What is a MIDI keyboard?
A MIDI keyboard is a controller that sends note data to your music software. It doesn't make sound on its own. When you press a key, it tells the software "play this note at this velocity." The software then generates the sound using its audio engine.
This means one keyboard controls all your instruments. Switch to bass and it plays bass. Switch to synth and it plays synth. The keyboard is just the input device.
Do you need one?
No. You can make complete tracks using only the grid or a mouse. A MIDI keyboard is optional but recommended once you get comfortable with the basics. It makes melody and chord creation faster and more expressive, and it lets you record performances with natural timing and velocity.
What to buy
For beginners, a 25 key mini keyboard is the best starting point. They're small, portable, affordable, and have enough keys to play melodies and simple chords.
- 25 keys - enough for melodies and basic chords. Portable. Under $50.
- 49 keys - more range for two handed playing. Good middle ground. $60 to $120.
- 61 or 88 keys - full piano range.

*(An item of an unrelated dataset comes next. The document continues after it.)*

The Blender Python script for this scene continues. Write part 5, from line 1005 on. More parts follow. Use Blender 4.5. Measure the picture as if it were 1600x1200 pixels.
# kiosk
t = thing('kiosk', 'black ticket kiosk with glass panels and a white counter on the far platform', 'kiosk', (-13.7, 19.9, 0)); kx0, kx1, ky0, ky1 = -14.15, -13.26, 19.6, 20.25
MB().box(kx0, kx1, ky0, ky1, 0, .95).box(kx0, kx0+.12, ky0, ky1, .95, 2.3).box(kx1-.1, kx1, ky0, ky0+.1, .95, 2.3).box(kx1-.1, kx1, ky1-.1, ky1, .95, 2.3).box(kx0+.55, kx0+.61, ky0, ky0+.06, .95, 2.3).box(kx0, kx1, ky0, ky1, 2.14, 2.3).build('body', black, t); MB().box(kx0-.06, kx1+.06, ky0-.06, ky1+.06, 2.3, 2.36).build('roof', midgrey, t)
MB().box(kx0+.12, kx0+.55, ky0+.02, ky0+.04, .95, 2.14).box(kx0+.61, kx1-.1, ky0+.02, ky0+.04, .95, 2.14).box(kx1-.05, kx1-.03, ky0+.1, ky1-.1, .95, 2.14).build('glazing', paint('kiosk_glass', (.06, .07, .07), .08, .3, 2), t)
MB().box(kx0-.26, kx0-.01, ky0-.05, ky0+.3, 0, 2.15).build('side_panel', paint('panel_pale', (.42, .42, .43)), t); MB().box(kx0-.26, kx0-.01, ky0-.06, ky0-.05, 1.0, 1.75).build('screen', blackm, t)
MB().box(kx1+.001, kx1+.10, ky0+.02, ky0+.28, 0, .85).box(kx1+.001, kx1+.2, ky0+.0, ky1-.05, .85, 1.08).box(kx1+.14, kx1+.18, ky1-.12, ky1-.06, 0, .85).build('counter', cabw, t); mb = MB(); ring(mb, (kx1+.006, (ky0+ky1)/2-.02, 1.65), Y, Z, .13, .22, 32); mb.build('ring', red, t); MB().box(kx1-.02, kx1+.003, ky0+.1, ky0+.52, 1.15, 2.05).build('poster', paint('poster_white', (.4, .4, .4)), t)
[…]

Best for serious keyboard players. $150+.
Look for USB connectivity (simplest setup) and make sure it's "class compliant" which means it works without installing special drivers.
How to connect
- USB: Plug the keyboard into your computer or phone with a USB cable. On Android, use a USB OTG adapter. No drivers needed for class compliant devices.
- Bluetooth: Pair through your OS Bluetooth settings first, then open DAWG. Important: when connecting, select the device as a Bluetooth MIDI device, not as a Bluetooth audio device. If you connect it as audio, it won't send MIDI data. Bluetooth adds a small amount of latency.
- Open DAWG. The keyboard is detected automatically. Play a key and you should hear the active instrument.
What you can do with a MIDI keyboard
- Play notes live. Press keys and hear the instrument respond in real time.
- Record into patterns. Play while the sequencer runs and your performance records into the grid or piano roll.
- Use pitch bend. The pitch wheel bends notes smoothly up or down.
- Use the mod wheel. Modulate filter cutoff, vibrato, or other parameters.
- Use the sustain pedal. If your keyboard has a pedal input, connect a sustain pedal for natural note holding.
- Trigger drums. On drums, each key maps to a different drum sound.
Tips
- You don't need to know piano. A MIDI keyboard is an input device, not a piano lesson. Hunt and peck with one finger is fine.
- Set a scale. When the grid is locked to a scale, the keyboard maps only to notes in that scale. Every key sounds good.
- Use quantize. When recording, quantize snaps your timing to the grid so even imprecise playing sounds tight.